Imagine, for example, that you’d like to have $1 million set aside at age 65 (I know $1 million isn’t what it used to be, but ignore that for the moment). Assuming a 6% annual return rate, if you began saving at age 35, you need to set aside $12,649 each year in order to meet your goal by 65. But if you waited 10 years before you began saving, you’d need to save more than twice as much for each of the remaining years – $27,185 – in order to reach your goal. On the other hand, if you had started at age 25, you would only have had to set aside $6,461 each year.
This demonstrates why it’s a good idea to start saving for retirement as early in your working years as possible. There is also a psychological aspect to this problem: if you can get used to saving a given amount each month early in your working life, it will be much easier to maintain that level of savings than to get used to a higher level of spending for several years and then have to bite the bullet and cut your consumption enough to save an even larger amount.
Sometimes, the now-versus-later question has to be framed somewhat differently.
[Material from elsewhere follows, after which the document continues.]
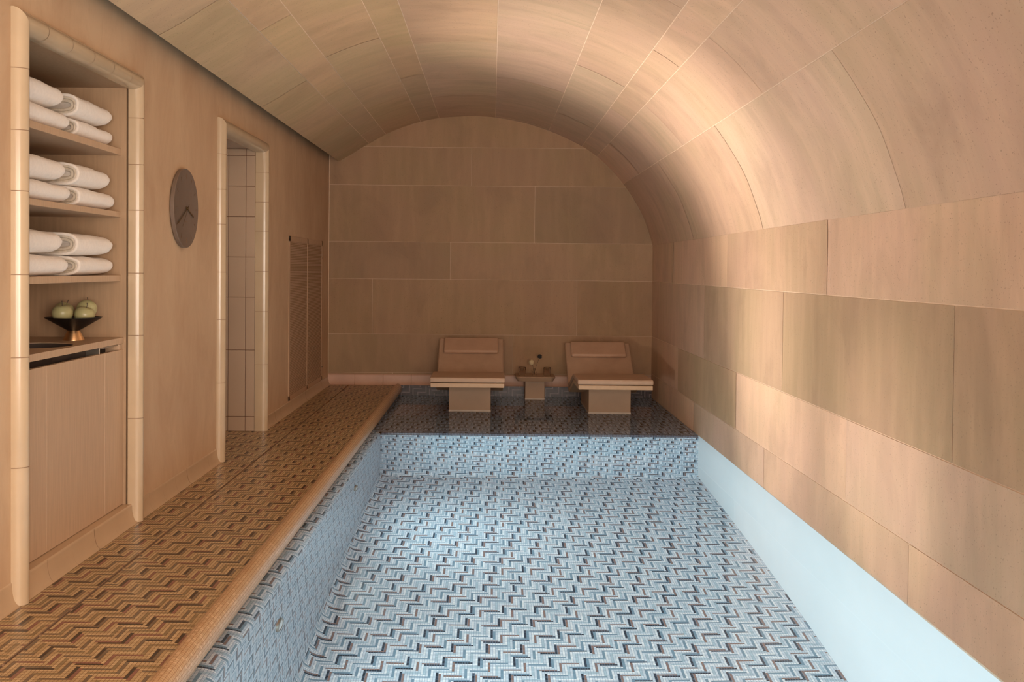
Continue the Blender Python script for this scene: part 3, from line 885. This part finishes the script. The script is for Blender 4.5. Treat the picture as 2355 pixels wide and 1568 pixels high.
# ------------------------------------------------------------------ towels
def make_towel(seed, L=.40, w=.27, h=.082):
    """folded towel lying along Y: rolled edge faces -Y, rounded fold at +Y; returns (outer, inner) meshes, front face at +X"""
    rd = random.Random(seed)
    K = 40
    def sect(yy, sx, sz, x0):
        pts = []
        for k in range(K):
            a = 2 * math.pi * k / K
            c, s = math.cos(a), math.sin(a)
            x = math.copysign(abs(c) ** .55, c) * w / 2 * sx - w / 2
            zz = (math.copysign(abs(s) ** .75, s) * .5 * sz) * h
            zz = max(zz, -h * .47)
            pts.append((x + x0, yy, zz + h * .47))
        return pts
    bm = bmesh.new()
    ys = [0, .006, .02, .05, .10, .16, .22, .27, .31, .335, .352, .366, .378, .387, .394, .3985]
    prev = None; first = None
    for i, yy in enumerate(ys):
        q = max(0, (yy - .352) / .048)
        e = math.sqrt(max(0.02, 1 - min(.985, q) ** 2.8))
        sag = 1 - .13 * max(0, (yy - .10) / .3) ** 1.5
        sx = 1 - .10 * (1 - e); sz = (e * .85 + .15 * e) * sag
        if i == 0: sx, sz = .985, .97
        pts = sect(yy * L / .4, sx, sz, 0)
        # keep every section resting on the base
        zoff = 0
        row = []
        for (x, y, z) in pts:
            n = mnoise.noise(Vector((x * 9 + seed, y * 9, z * 14))) * .004 + rd.uniform(-.0010, .0010)
            row.append(bm.verts.new((x + n, y + rd.uniform(-.001, .001), z * 1.0 + (n if z > h * .2 else 0) + (h * .47 * (1 - sz) * .35 if z < h * .47 else -0))))
        if prev:
            for k in range(K): bm.faces.new((prev[k], prev[(k + 1) % K], row[(k + 1) % K], row[k]))
        else: first = row
        prev = row
    bm.faces.new(prev)
    # turned-in edge of the outer layer
    inner = []
    cx_ = -w / 2
    for depth, th in ((.004, .012), (.02, .014)):
        row = [bm.verts.new((cx_ + (v.co.x - cx_) * (1 - th / (w / 2)), depth, h * .47 + (v.co.z - h * .47) * (1 - th / (h / 2)))) for v in first]
        src = inner if inner else first
        for k in range(K): bm.faces.new((src[(k + 1) % K], src[k], row[k], row[(k + 1) % K]))
        inner = row
    bm.faces.new(inner[::-1])
    bmesh.ops.recalc_face_normals(bm, faces=bm.faces)
    me = bpy.data.meshes.new('towel'); bm.to_mesh(me); bm.free()
    for p in me.polygons: p.use_smooth = True
    me.materials.append(M_towel)
    # inner rolled layers
    bm = bmesh.new()
    for (k1, k2, y0) in ((.80, .60, .003), (.55, .30, .007)):
        rows_ = []
        for f, yy in ((k1 + .06, .02), (k1 + .05, y0 + .004), (k1, y0), (k2 + .04, y0), (k2, y0 + .004), (k2 - .02, .02)):
            row = []
            for k in range(K):
                a = 2 * math.pi * k / K; c, s = math.cos(a), math.sin(a)
                wx = (w / 2 - (1 - f) * h * .5) * .97; wz = h * .5 * f * .93
                row.append(bm.verts.new((math.copysign(abs(c) ** .45, c) * wx - w / 2 + rd.uniform(-.0006, .0006), yy + rd.uniform(-.0008, .0008), math.copysign(abs(s) ** .7, s) * wz + h * .47)))
            rows_.append(row)
        for a_, b_ in zip(rows_, rows_[1:]):
            for k in range(K): bm.faces.new((a_[k], a_[(k + 1) % K], b_[(k + 1) % K], b_[k]))
    bmesh.ops.recalc_face_normals(bm, faces=bm.faces)
    mi = bpy.data.meshes.new('rolled_layers'); bm.to_mesh(mi); bm.free()
    for p in mi.polygons: p.use_smooth = True
    mi.materials.append(M_towel_in)
    return me, mi
protos = [make_towel(s, L, w, h) for s, L, w, h in ((1, .385, .27, .100), (2, .405, .27, .088), (3, .375, .27, .102), (4, .40, .27, .090))]
shelf_names = [('top', 1.738), ('middle', 1.447), ('lowest', 1.154)]
rd = random.Random(8)
for si, (sn, sz_) in enumerate(shelf_names):
    for st, (yy, stn) in enumerate(((3.695, 'near'), (4.197, 'far'))):
        z = sz_
        for lv_ in range(2):
            pi_ = (1, 0)[lv_] if (si + st) % 2 else (3, 2)[lv_]
            me, mi = protos[pi_]
            hh = (.100, .088, .102, .090)[pi_]
            o = link('folded_towel', me)
            o.location = (XS - .012 - rd.uniform(0, .008), yy + rd.uniform(-.008, .008) - (.008 if lv_ else 0), z)
            o.rotation_euler = (0, 0, rd.uniform(-.02, .02))
            ch = link('rolled_layers', mi); ch.parent = o
            z += hh * .98
            tag(o, 'folded white towel, %s of the pair in the %s stack on the %s niche shelf' % (('lower', 'upper')[lv_], 'left-hand' if st == 0 else 'right-hand', sn), 'towel', 'white towels on the niche shelves')

# ------------------------------------------------------------------ fruit bowl
BX, BY = -1.862, 4.430
t = empty('fruit_bowl', (BX, BY, ZC))
tag(t, 'black conical bowl on a brass foot holding green apples', 'bowl')
bm = bmesh.new(); lathe(bm, [(0, .0475), (.024, .0475), (.026, .044), (.120, .100), (.121, .1025), (.1175, .1025), (.026, .0505), (0, .0495)], 64)
bmesh.ops.recalc_face_normals(bm, faces=bm.faces)
mk('bowl_dish', bm, M_black, t, autosmooth=30)
bm = bmesh.new(); lathe(bm, [(0, 0), (.046, 0), (.046, .002), (.0255, .0445), (0, .0455)], 48)
bmesh.ops.recalc_face_normals(bm, faces=bm.faces)
mk('foot', bm, M_brass, t, autosmooth=30)
AP = [(0, .010), (.004, .004), (.014, -.001), (.024, .003), (.035, .013), (.043, .030), (.046, .046), (.043, .061), (.033, .074), (.021, .080), (.010, .078), (.004, .071), (0, .068)]
def apple_meshes():
    bm = bmesh.new()
    P = catmull(AP, 3)
    P = [(max(0, r), h) for r, h in P]
    P[0] = (0, P[0][1]); P[-1] = (0, P[-1][1])
    lathe(bm, P, 32)
    bmesh.ops.recalc_face_normals(bm, faces=bm.faces)
    me = bpy.data.meshes.new('apple'); bm.to_mesh(me); bm.free()
    for p in me.polygons: p.use_smooth = True
    me.materials.append(M_apple)
    bm = bmesh.new(); tube(bm, [(0, 0, .066), (.0015, 0, .080), (.001, .001, .092), (-.001, .002, .101)], [.0015, .0014, .0016, .0026], 8)
    ms = bpy.data.meshes.new('stem'); bm.to_mesh(ms); bm.free(); ms.materials.append(M_stem)
    return me, ms
ame, ams = apple_meshes()
for dx, dy, dz, rx, ry, sc_, lab in ((-.026, -.055, .079, .10, .05, .96, 'green apple with an upright stem, at the left of the bowl'),
                                (.047, .002, .071, .20, .15, .95, 'squat green apple at the front right of the bowl'),
                                (.024, .086, .094, -.35, .10, .96, 'green apple leaning at the back right of the bowl'),
                                (-.060, .042, .090, -.3, .2, .90, 'green apple mostly hidden behind the others in the bowl')):
    o = link('apple', ame); o.rotation_euler = (rx, ry, dx * 20); o.scale = (sc_, sc_, sc_)
    cc = Vector((BX + dx, BY + dy, ZC + dz + .040 * sc_))
    o.location = cc - o.rotation_euler.to_matrix() @ Vector((0, 0, .040 * sc_))
    c = link('stem', ams); c.parent = o
    tag(o, lab, 'apple', 'green apples in the bowl')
Suppose you’re trying to decide between spending money on an expense that will last for a limited amount of time – something like child care, or loan payments on a moderately expensive item like a boat – versus saving the same amount. You could defer saving temporarily in order to cover the expense and then start saving later, but what would the consequences be?
Let’s say that you have an expense that will cost you $10,000 a year for 10 years. In effect, you’d be giving up the ability to save that amount of money for 10 years in return for whatever you’re buying. Assuming a 7% return rate, if (instead of paying for the expense) you had saved $10,000 a year for 10 years and then stopped saving, after 20 more years you’d have about $570,000. Now compare that with what would need to happen if you had consumed $10,000 a year for 10 years, and now you’d like to have the same $570,000 in savings available after 20 years. What would you need to do? Well, you could meet your goal by saving $13,000 a year – but you’d have to save that much every year for the remaining twenty years instead of ten. You’d end up setting aside more than 2 1/2 times as much just to reach the same goal.
These examples illustrate why the time value of money is such a big deal in retirement planning, or in any other planning situation in which you have a savings goal to meet. Perhaps the examples also provide a sense of why saving for retirement often mystifies people. Whether you’re saving enough to meet your goal or not, understanding the long-term outcome of a savings plan requires a certain amount of number-crunching – it’s not intuitive. To make the task of planning easier, there are a number of web-based calculators available. Here are a couple of good ones: one is provided by FINRA, the Financial Industry Regulatory Authority, and the other is at Bloomberg, the financial news organization.
The one thing that is certain is that time is always on your side: saving now, rather than later, will always tend give you greater financial flexibility.